#### [What is expected]
Exclude the pictures and reproduce the remaining data exactly as written.

#### [Collected data]

— Start —

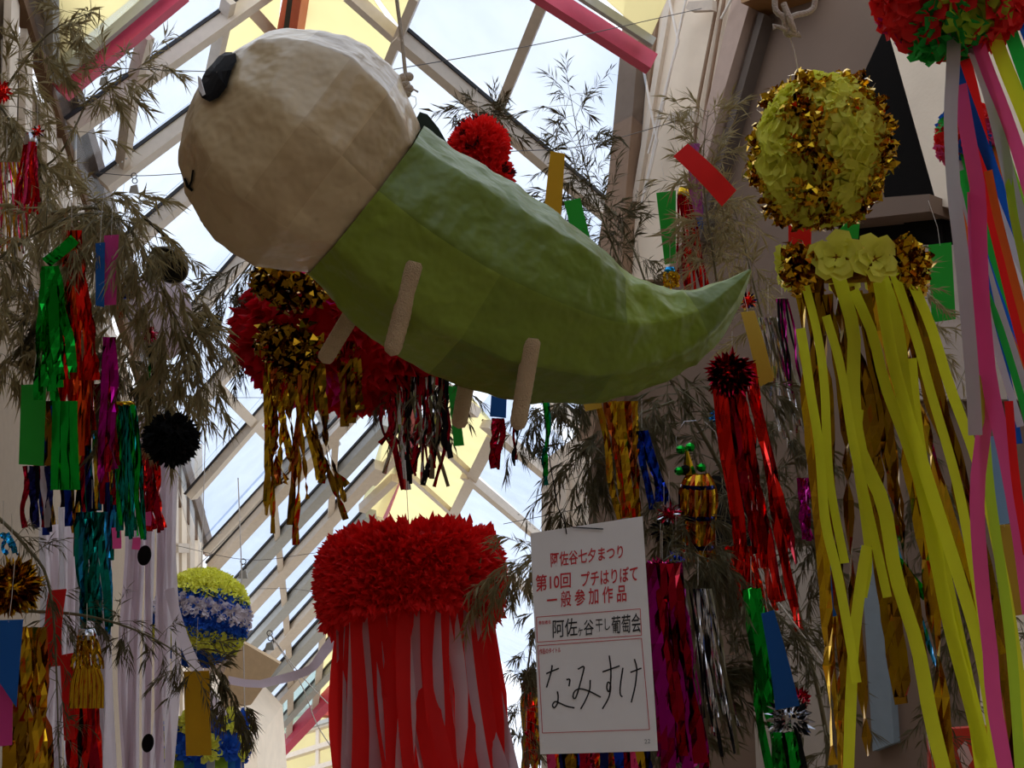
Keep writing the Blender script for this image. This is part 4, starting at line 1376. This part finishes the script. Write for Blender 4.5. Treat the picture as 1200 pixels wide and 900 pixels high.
foil_tassel('foil_tassel', 'dark green foil strip under the belly beside the cream pillar', 640, 470, 4.4, 6, 2, 643, 566, 5, [M['f_green'], M['f_teal']], 6)
foil_tassel('foil_tassel', 'red tinsel tassel hanging under the purple card above the tail', 801, 228, 4.8, 14, 13, 815, 350, 34, [M['f_crimson'], M['f_red']], 3.2, cap=M['f_gold'], crinkle=.4)
foil_tassel('foil_tassel', 'small gold foil tassel with blue top resting against the tail', 785, 318, 4.6, 13, 8, 788, 338, 18, [M['f_gold']], 4, cap=M['f_skyblue'], top_h=5)
foil_tassel('foil_tassel', 'silver tinsel bunch right of the faded yellow card', 900, 372, 4.5, 20, 16, 935, 520, 46, [M['f_silver'], M['f_silver'], M['stem']], 4.5, crinkle=.5)
foil_tassel('foil_tassel', 'purple tinsel strands left of the gold ring', 916, 350, 4.4, 14, 7, 930, 460, 20, [M['f_magenta'], M['t_black']], 3)
foil_tassel('foil_tassel', 'green foil tassel behind the blue card, lower right', 880, 690, 3.8, 16, 6, 920, 905, 36, [M['f_green']], 13, crinkle=.25, yj=.05)
foil_tassel('foil_tassel', 'green foil tassel under the silver flower at the bottom', 922, 858, 3.5, 26, 6, 935, 960, 30, [M['f_green'], M['f_green'], M['t_black']], 10, crinkle=.25, yj=.05)
foil_tassel('foil_tassel', 'gold foil streamers beside the left yellow streamer, lower right', 972, 690, 3.5, 10, 3, 990, 930, 16, [M['f_gold']], 9, crinkle=.4)
foil_tassel('foil_tassel', 'silver tinsel tassel beside the magenta foil', 818, 690, 3.66, 30, 22, 842, 880, 52, [M['f_silver'], M['stem'], M['f_silver'], M['t_black']], 4, crinkle=.6, yj=.3)
foil_tassel('foil_tassel', 'orange and red strips below the tall red tassel', 868, 640, 4.15, 40, 6, 890, 720, 40, [M['f_red'], M['f_orange']], 6, crinkle=.4)
foil_tassel('foil_tassel', 'mixed pink, navy and gold streamers below the white sheet', 700, 872, 3.4, 120, 15, 708, 1010, 124, [M['f_pink'], M['f_gold'], M['f_navy'], M['f_darkgold'], M['f_blue'], M['f_crimson']], 12, crinkle=.3, yj=.02)
foil_tassel('foil_tassel', 'yellow and red tassel seen between the red streamers and the white sheet', 620, 800, 5.2, 18, 8, 622, 905, 24, [M['f_gold'], M['f_copper'], M['f_red']], 6, crinkle=.4)
# magenta pompom at the sheet's edge, silver flower, green bows, lantern
def tinsel_ball(name, label, px, py, d, rpx, ms, n=240, cat='ornament', flat=1.0):
    c = at(px, py, d)
    r = rpx * d / FPX
    t = thing(name, label, cat, c)
    mb = MB()
    ellipsoid(mb, c, RT * r * .5, F * r * .5, UP * r * .5 * flat, 10, 6)
    mb.build('core', ms[0], t, True)
    mb = MB()
    for i in range(n):
        sd = sph_dir(i, n, .5)
        dv = RT * sd.x + F * sd.y + UP * sd.z * flat
        petal(mb, c + dv * r * .45, dv.normalized(), r * .6, r * .22, mi=i % len(ms), spread=.4)
    mb.build('tufts', ms, t, kind='stuff')
    cord('string', [c, c + UP * (r + .12)], .001, M['white_wire'], t, 4)
    return t
tinsel_ball('tinsel_pompom', 'magenta tinsel pompom at the right edge of the white sheet', 774, 676, 3.65, 22, [M['f_magenta'], M['f_pink']])
tinsel_ball('foil_flower', 'silver and black foil flower under the blue card', 926, 842, 3.55, 28, [M['f_silver'], M['t_black'], M['f_silver']], 90)
tinsel_ball('foil_flower', 'crimson foil flower beside the silver one', 936, 820, 3.62, 16, [M['f_crimson']], 60)
tinsel_ball('foil_flower', 'crimson and silver foil flower above the magenta tassel', 784, 602, 4.3, 15, [M['f_crimson'], M['f_silver']], 60)
tinsel_ball('foil_flower', 'dark tuft of brown tinsel beside the gold lantern', 778, 622, 4.3, 18, [M['stem'], M['t_black']], 120)
tinsel_ball('foil_ball', 'turquoise foil ball behind the tall red tassel', 842, 488, 4.2, 11, [M['f_skyblue']], 60)
tinsel_ball('foil_flower', 'red and blue foil flower at the top of the faded yellow card', 876, 352, 4.4, 12, [M['f_red'], M['f_navy'], M['f_gold']], 60)
tinsel_ball('paper_flower', 'small dark red paper flower between red streamers and white sheet', 617, 860, 4.9, 6, [M['f_crimson']], 30)
tinsel_ball('tinsel_pompom', 'dark grey-green tuft hanging left of the white sheet', 620, 795, 5.0, 13, [M['leafdark'], M['t_black']], 120)
tinsel_ball('foil_flower', 'blue foil flower behind the magenta tassel', 792, 655, 4.0, 12, [M['f_blue']], 40)
# gold lantern with green bows
c = at(818, 590, 4.4)
k = 4.4 / FPX
t = thing('foil_lantern', 'gold foil lantern with blue bands and green foil bows behind the sheet', 'lantern', c)
for i in range(18):
    a = 2 * pi * i / 18
    o = RT * cos(a) + F * sin(a)
    ribbon('foil_slat', [c + UP * 34 * k + o * 10 * k, c + UP * 18 * k + o * 19 * k, c + o * 20 * k, c - UP * 30 * k + o * 17 * k, c - UP * 66 * k + o * 18 * k], 6.5 * k, M['f_gold'] if i % 3 else M['f_copper'], t, crinkle=.3, twist=.2, seg=12)
for h in (20, -16, -50):
    mb = MB()
    lathe(mb, c + UP * h * k, [(20 * k, 2.5 * k), (21 * k, 0), (20 * k, -2.5 * k)], UP, 16)
    mb.build('band', M['f_navy'], t, True)
mb = MB()
lathe(mb, at(806, 542, 4.4), [(.001, 20 * k), (9 * k, -14 * k), (.001, -13 * k)], UP + RT * -.1, 8)
mb.build('foil_cone', M['f_gold'], t)
for x, y in ((798, 527), (809, 524), (796, 552), (822, 548), (803, 550)):
    mb = MB()
    ellipsoid(mb, at(x, y, 4.38), RT * 6 * k, F * 6 * k, UP * 5.5 * k, 8, 5)
    mb.build('bow', M['f_green'] if x != 803 else M['t_black'], t)
cord('wire_hoop', [at(793, 525, 4.4), at(792, 512, 4.4), at(802, 494, 4.4), at(816, 493, 4.4)], .0025, M['f_silver'], t)
cord('wire_hoop', [at(826, 494, 4.4), at(838, 506, 4.4), at(842, 520, 4.4)], .0025, M['f_silver'], t)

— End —

#### [Answer to the task]
Keep writing the Blender script for this image. This is part 4, starting at line 1376. This part finishes the script. Write for Blender 4.5. Treat the picture as 1200 pixels wide and 900 pixels high.
foil_tassel('foil_tassel', 'dark green foil strip under the belly beside the cream pillar', 640, 470, 4.4, 6, 2, 643, 566, 5, [M['f_green'], M['f_teal']], 6)
foil_tassel('foil_tassel', 'red tinsel tassel hanging under the purple card above the tail', 801, 228, 4.8, 14, 13, 815, 350, 34, [M['f_crimson'], M['f_red']], 3.2, cap=M['f_gold'], crinkle=.4)
foil_tassel('foil_tassel', 'small gold foil tassel with blue top resting against the tail', 785, 318, 4.6, 13, 8, 788, 338, 18, [M['f_gold']], 4, cap=M['f_skyblue'], top_h=5)
foil_tassel('foil_tassel', 'silver tinsel bunch right of the faded yellow card', 900, 372, 4.5, 20, 16, 935, 520, 46, [M['f_silver'], M['f_silver'], M['stem']], 4.5, crinkle=.5)
foil_tassel('foil_tassel', 'purple tinsel strands left of the gold ring', 916, 350, 4.4, 14, 7, 930, 460, 20, [M['f_magenta'], M['t_black']], 3)
foil_tassel('foil_tassel', 'green foil tassel behind the blue card, lower right', 880, 690, 3.8, 16, 6, 920, 905, 36, [M['f_green']], 13, crinkle=.25, yj=.05)
foil_tassel('foil_tassel', 'green foil tassel under the silver flower at the bottom', 922, 858, 3.5, 26, 6, 935, 960, 30, [M['f_green'], M['f_green'], M['t_black']], 10, crinkle=.25, yj=.05)
foil_tassel('foil_tassel', 'gold foil streamers beside the left yellow streamer, lower right', 972, 690, 3.5, 10, 3, 990, 930, 16, [M['f_gold']], 9, crinkle=.4)
foil_tassel('foil_tassel', 'silver tinsel tassel beside the magenta foil', 818, 690, 3.66, 30, 22, 842, 880, 52, [M['f_silver'], M['stem'], M['f_silver'], M['t_black']], 4, crinkle=.6, yj=.3)
foil_tassel('foil_tassel', 'orange and red strips below the tall red tassel', 868, 640, 4.15, 40, 6, 890, 720, 40, [M['f_red'], M['f_orange']], 6, crinkle=.4)
foil_tassel('foil_tassel', 'mixed pink, navy and gold streamers below the white sheet', 700, 872, 3.4, 120, 15, 708, 1010, 124, [M['f_pink'], M['f_gold'], M['f_navy'], M['f_darkgold'], M['f_blue'], M['f_crimson']], 12, crinkle=.3, yj=.02)
foil_tassel('foil_tassel', 'yellow and red tassel seen between the red streamers and the white sheet', 620, 800, 5.2, 18, 8, 622, 905, 24, [M['f_gold'], M['f_copper'], M['f_red']], 6, crinkle=.4)
# magenta pompom at the sheet's edge, silver flower, green bows, lantern
def tinsel_ball(name, label, px, py, d, rpx, ms, n=240, cat='ornament', flat=1.0):
    c = at(px, py, d)
    r = rpx * d / FPX
    t = thing(name, label, cat, c)
    mb = MB()
    ellipsoid(mb, c, RT * r * .5, F * r * .5, UP * r * .5 * flat, 10, 6)
    mb.build('core', ms[0], t, True)
    mb = MB()
    for i in range(n):
        sd = sph_dir(i, n, .5)
        dv = RT * sd.x + F * sd.y + UP * sd.z * flat
        petal(mb, c + dv * r * .45, dv.normalized(), r * .6, r * .22, mi=i % len(ms), spread=.4)
    mb.build('tufts', ms, t, kind='stuff')
    cord('string', [c, c + UP * (r + .12)], .001, M['white_wire'], t, 4)
    return t
tinsel_ball('tinsel_pompom', 'magenta tinsel pompom at the right edge of the white sheet', 774, 676, 3.65, 22, [M['f_magenta'], M['f_pink']])
tinsel_ball('foil_flower', 'silver and black foil flower under the blue card', 926, 842, 3.55, 28, [M['f_silver'], M['t_black'], M['f_silver']], 90)
tinsel_ball('foil_flower', 'crimson foil flower beside the silver one', 936, 820, 3.62, 16, [M['f_crimson']], 60)
tinsel_ball('foil_flower', 'crimson and silver foil flower above the magenta tassel', 784, 602, 4.3, 15, [M['f_crimson'], M['f_silver']], 60)
tinsel_ball('foil_flower', 'dark tuft of brown tinsel beside the gold lantern', 778, 622, 4.3, 18, [M['stem'], M['t_black']], 120)
tinsel_ball('foil_ball', 'turquoise foil ball behind the tall red tassel', 842, 488, 4.2, 11, [M['f_skyblue']], 60)
tinsel_ball('foil_flower', 'red and blue foil flower at the top of the faded yellow card', 876, 352, 4.4, 12, [M['f_red'], M['f_navy'], M['f_gold']], 60)
tinsel_ball('paper_flower', 'small dark red paper flower between red streamers and white sheet', 617, 860, 4.9, 6, [M['f_crimson']], 30)
tinsel_ball('tinsel_pompom', 'dark grey-green tuft hanging left of the white sheet', 620, 795, 5.0, 13, [M['leafdark'], M['t_black']], 120)
tinsel_ball('foil_flower', 'blue foil flower behind the magenta tassel', 792, 655, 4.0, 12, [M['f_blue']], 40)
# gold lantern with green bows
c = at(818, 590, 4.4)
k = 4.4 / FPX
t = thing('foil_lantern', 'gold foil lantern with blue bands and green foil bows behind the sheet', 'lantern', c)
for i in range(18):
    a = 2 * pi * i / 18
    o = RT * cos(a) + F * sin(a)
    ribbon('foil_slat', [c + UP * 34 * k + o * 10 * k, c + UP * 18 * k + o * 19 * k, c + o * 20 * k, c - UP * 30 * k + o * 17 * k, c - UP * 66 * k + o * 18 * k], 6.5 * k, M['f_gold'] if i % 3 else M['f_copper'], t, crinkle=.3, twist=.2, seg=12)
for h in (20, -16, -50):
    mb = MB()
    lathe(mb, c + UP * h * k, [(20 * k, 2.5 * k), (21 * k, 0), (20 * k, -2.5 * k)], UP, 16)
    mb.build('band', M['f_navy'], t, True)
mb = MB()
lathe(mb, at(806, 542, 4.4), [(.001, 20 * k), (9 * k, -14 * k), (.001, -13 * k)], UP + RT * -.1, 8)
mb.build('foil_cone', M['f_gold'], t)
for x, y in ((798, 527), (809, 524), (796, 552), (822, 548), (803, 550)):
    mb = MB()
    ellipsoid(mb, at(x, y, 4.38), RT * 6 * k, F * 6 * k, UP * 5.5 * k, 8, 5)
    mb.build('bow', M['f_green'] if x != 803 else M['t_black'], t)
cord('wire_hoop', [at(793, 525, 4.4), at(792, 512, 4.4), at(802, 494, 4.4), at(816, 493, 4.4)], .0025, M['f_silver'], t)
cord('wire_hoop', [at(826, 494, 4.4), at(838, 506, 4.4), at(842, 520, 4.4)], .0025, M['f_silver'], t)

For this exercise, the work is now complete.